[WRITTEN EXERCISE]:
Copy every line from the data below in which the string "this" can be found.

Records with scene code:
○ ○ ○ ○ ○ ○ ○
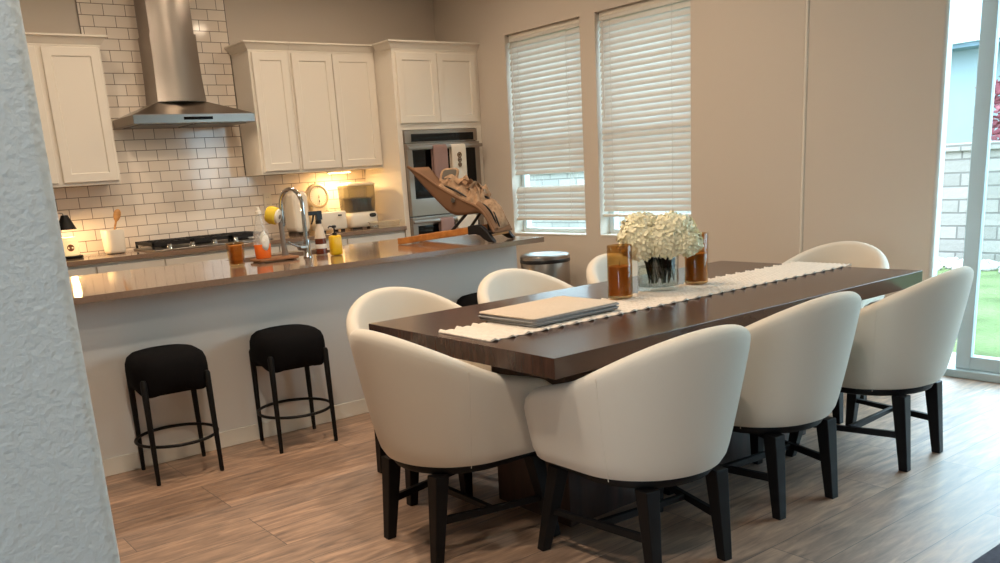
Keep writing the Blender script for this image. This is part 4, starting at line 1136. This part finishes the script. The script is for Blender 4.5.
# bouquet: stems, leaves and round flower heads
bq = thing('hydrangea_bouquet', 'cream hydrangea bouquet in the glass vase', 'flowers', (vx, vy, vz + .02))
heads = [(vx - .088, vy + .014, vz + .217, .092), (vx - .010, vy - .070, vz + .220, .092), (vx - .040, vy + .04, vz + .262, .086), (vx + .025, vy - .082, vz + .257, .086), (vx + .032, vy - .140, vz + .207, .064)]
heads = [(a - .014, b, c, d) for a, b, c, d in heads]
for hx, hy, hz, hr in heads:
    bm = new(); n = 170
    for i in range(n):
        zc = 1 - 2*(i + .5)/n; ra = math.sqrt(max(0, 1 - zc*zc)); th = i*2.39996
        d = Vector((ra*math.cos(th), ra*math.sin(th), zc*.82))
        c = Vector((hx, hy, hz)) + d*hr*random.uniform(.84, 1.04)
        nrm = (d + Vector((random.uniform(-.4, .4), random.uniform(-.4, .4), random.uniform(-.2, .5)))).normalized()
        u = nrm.cross(Vector((.3, .2, 1))).normalized(); v = nrm.cross(u)
        a0 = random.uniform(0, 6.28); s = random.uniform(.017, .023)
        cv = bm.verts.new(tuple(c))
        for p_ in range(4):
            a = a0 + p_*PI/2
            e = u*math.cos(a) + v*math.sin(a); f_ = -u*math.sin(a) + v*math.cos(a)
            p1 = c + e*s*.55 + f_*s*.42 + nrm*.003; p2 = c + e*s*1.05 + nrm*.007 + f_*s*random.uniform(-.1, .1); p3 = c + e*s*.55 - f_*s*.42 + nrm*.003
            bm.faces.new((cv, bm.verts.new(tuple(p1)), bm.verts.new(tuple(p2)), bm.verts.new(tuple(p3))))
    bmesh.ops.create_icosphere(bm, subdivisions=2, radius=hr*.78, matrix=Matrix.Translation((hx, hy, hz)) @ Matrix.Diagonal((1, 1, .82, 1)))
    link('flower_head', bm, M['petal'], bq)
for i, (hx, hy, hz, hr) in enumerate(heads):
    bm = new(); bx = vx + (hx - vx)*-.25 + .01*math.cos(i*2); by = vy + (hy - vy)*-.25 + .012*math.sin(i*2)
    tube(bm, [(bx, by, vz + .022), ((bx + vx)/2, (by + vy)/2, vz + .11), (vx + (hx - vx)*.45, vy + (hy - vy)*.45, vz + .20), (hx, hy, hz - hr*.6)], .0042, 8)
    link('stem', bm, M['stem'], bq, smooth=60)
def leaf(base, tip, w, bend=.02):
    bm = new(); a, b = Vector(base), Vector(tip); d = b - a; side = d.cross(Vector((.3, -.8, .25))).normalized(); up = side.cross(d).normalized(); lp = []
    for k in range(9):
        u = k/8; c = a + d*u + up*bend*math.sin(PI*u); ww = w*math.sin(PI*min(1, .08 + u*.92))**.8*(1 - .25*u)
        lp.append([tuple(c - side*ww + up*.006), tuple(c - side*ww*.5 + up*.001), tuple(c), tuple(c + side*ww*.5 + up*.001), tuple(c + side*ww + up*.006)])
    rings(bm, lp, False, False, closed=False)
    link('leaf', bm, M['leaf'], bq, smooth=180, solid=.0012)
for i in range(26):
    a = 2*PI*i/26 + .2; r0, r1 = random.uniform(.025, .060), random.uniform(.052, .078)
    z0, z1 = vz + random.uniform(.17, .205), vz + random.uniform(.022, .055)
    leaf((vx + r1*math.cos(a), vy + r1*math.sin(a), z0), (vx + r0*math.cos(a + .4) + .008, vy + r0*math.sin(a + .4), z1), random.uniform(.026, .036), random.uniform(-.006, .006))
for b_, t_, w_ in (((vx + .03, vy - .05, vz + .19), (vx + .115, vy - .10, vz + .245), .035), ((vx + .05, vy - .01, vz + .19), (vx + .15, vy - .03, vz + .26), .035), ((vx - .03, vy - .03, vz + .19), (vx - .10, vy - .07, vz + .215), .03)):
    leaf(b_, t_, w_)

# ------------------------------------------------------------------ steel bin and rug
tn = thing('trash_can', 'round stainless bin by the window wall past the island end', 'bin', (4.60, 5.16, 0))
cx, cy = 4.585, 5.165; r_ = .192
link('body', lathe(new(), [(r_ - .004, .02), (r_, .03), (r_, .600), (r_ - .002, .604)], cx, cy, 0, 48), M['steel'], tn, smooth=40)
link('base', lathe(new(), [(r_ + .003, 0), (r_ + .004, .004), (r_ + .004, .022), (r_, .026)], cx, cy, 0, 48), M['blackplastic'], tn, smooth=40)
link('rim', lathe(new(), [(r_ + .002, .598), (r_ + .005, .602), (r_ + .005, .622), (r_ + .002, .626)], cx, cy, 0, 48), M['blackplastic'], tn, smooth=40)
link('lid', lathe(new(), [(r_ + .004, .626), (r_ + .004, .648), (r_ - .008, .660), (r_ - .03, .664), (r_ - .05, .660), (.01, .664)], cx, cy, 0, 48), M['steel'], tn, smooth=40)
bm = new(); box(bm, cx - r_ - .035, cx - r_ + .01, cy - .05, cy + .05, .006, .02); link('pedal', bm, M['steel'], tn, bevel=.003)
tag(link('area_rug', rbox(new(), 1.6, 4.6, -1.6, 1.122, .0005, .011, .01, .003), M['rug']), 'slate grey rug, only its corner visible in front of the glass door', 'rug')

# ------------------------------------------------------------------ light
w = bpy.data.worlds.new('overcast_sky'); SC.world = w; w.use_nodes = True
nt = w.node_tree; bg = nt.nodes['Background']
WORLD = 8.0
bg.inputs['Color'].default_value = (.61, .84, 1.0, 1); bg.inputs['Strength'].default_value = WORLD

def area(name, loc, size, rot, power, col, shape='DISK', sy=None, spread=PI, portal=False):
    l = bpy.data.lights.new(name, 'AREA'); l.energy = power; l.color = col; l.shape = shape; l.size = size; l.spread = spread
    if sy: l.size_y = sy
    o = bpy.data.objects.new(name, l); COL.objects.link(o); o.location = loc; o.rotation_euler = rot
    if portal: l.cycles.is_portal = True
    return o
area('portal_door', (XD + .3, (D_Y[0]+D_Y[1])/2, D_Z/2), D_Y[1]-D_Y[0], (0, math.radians(90), 0), 1, (1, 1, 1), 'RECTANGLE', D_Z, portal=True).data.size = D_Z
bpy.data.lights['portal_door'].size_y = D_Y[1]-D_Y[0]
for a, b in (W1, W2):
    area('portal_window', (XB + .18, (a+b)/2, sum(WZ)/2), WZ[1]-WZ[0], (0, math.radians(90), 0), 1, (1, 1, 1), 'RECTANGLE', b-a, portal=True)
area('portal_added_opening', (-2.22, -.025, 1.45), 1.3, (0, math.radians(-90), 0), 1, (1, 1, 1), 'RECTANGLE', 1.15, portal=True)  # for the opening added in the left wall
WARM = (1, .79, .58)
for x, y, e in ((1.3, 5.5, 9.2), (2.5, 5.5, 9.2), (3.7, 5.5, 9.2), (1.3, 3.5, 22), (2.6, 3.5, 19), (3.9, 3.9, 7)):
    area('downlight', (x, y, CEIL - .012), .13, (0, 0, 0), e, WARM, spread=math.radians(172))
for hx_, hy_, he_ in ((.75, 2.1, 15), (.75, .70, 17)): area('chair_fill_light', (hx_, hy_, CEIL - .012), .13, (0, 0, 0), he_, (1, .88, .74), spread=math.radians(160))  # added fill from the ceiling for the near chairs and partition
for hxx in (2.15, 2.70): area('tile_fill_light', (hxx, 6.58, 1.786), .05, (0, 0, 0), .55, (1, .78, .55), spread=math.radians(160))  # fill lights added under the hood to brighten the tiles
area('cabinet_strip_light', (3.71, 6.75, 1.378), .20, (0, 0, 0), 4.0, (1, .64, .28), 'RECTANGLE', .02)
pl = bpy.data.lights.new('lamp_glow', 'POINT'); pl.energy = 5; pl.color = (1, .62, .28); pl.shadow_soft_size = .02
po = bpy.data.objects.new('lamp_glow', pl); COL.objects.link(po); po.location = (lx, ly, WT + .19)

# ------------------------------------------------------------------ camera
cam = bpy.data.cameras.new('camera'); co = bpy.data.objects.new('camera', cam); COL.objects.link(co)
F = Vector((0.57512317, 0.77950826, -0.24819389)); R = Vector((0.79306917, -0.60569654, -0.06459868)); U = Vector((0.20068538, 0.15968272, 0.96655409))
mw = Matrix(((R.x, U.x, -F.x, 0), (R.y, U.y, -F.y, 0), (R.z, U.z, -F.z, 1.325), (0, 0, 0, 1)))
co.matrix_world = mw
cam.sensor_width = 36; cam.lens = 869.73/1000*36; cam.shift_x = (500 - 474.61)/1000; cam.shift_y = (394.19 - 281.5)/1000
cam.clip_start = .02
SC.camera = co
vs = SC.view_settings; vs.view_transform = 'Standard'; vs.look = 'None'; vs.gamma = 1; vs.use_curve_mapping = False
vs.exposure = 0.38
SC.display_settings.display_device = 'sRGB'
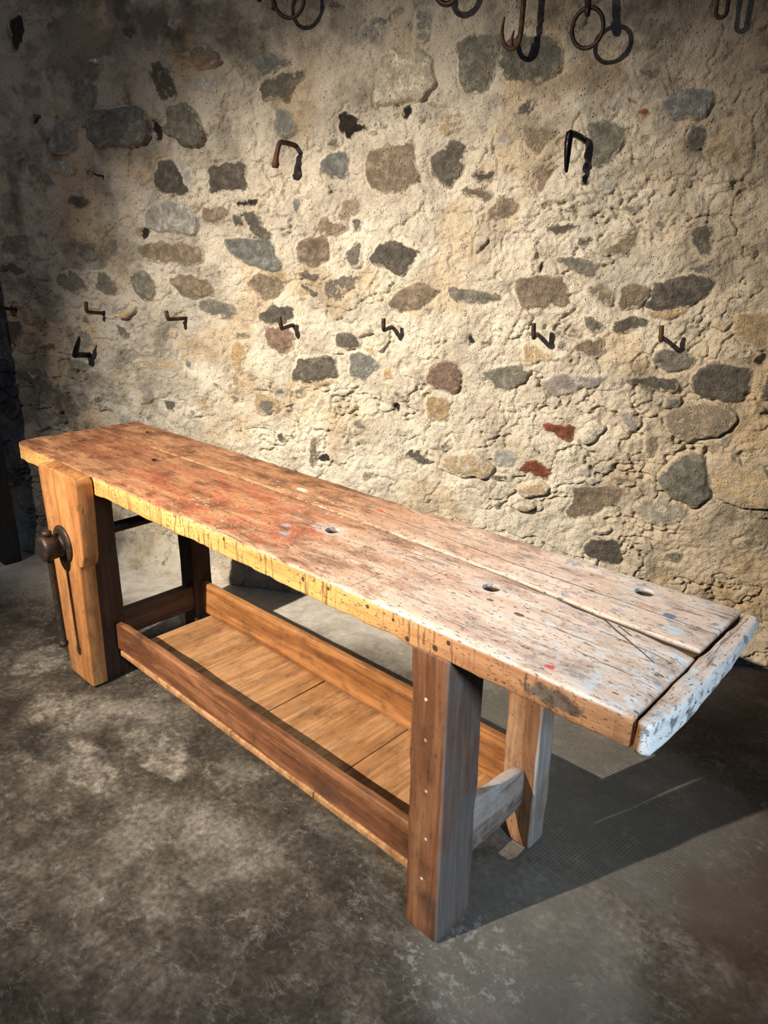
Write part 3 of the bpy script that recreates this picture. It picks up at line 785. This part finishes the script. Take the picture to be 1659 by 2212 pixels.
○ ○ ○ ○ ○ ○ ○
[THE ANSWER]:
Keep writing the Blender script for this image. This is part 4, starting at line 1136. This part finishes the script. The script is for Blender 4.5.
Write part 3 of the bpy script that recreates this picture. It picks up at line 785. This part finishes the script. Take the picture to be 1659 by 2212 pixels.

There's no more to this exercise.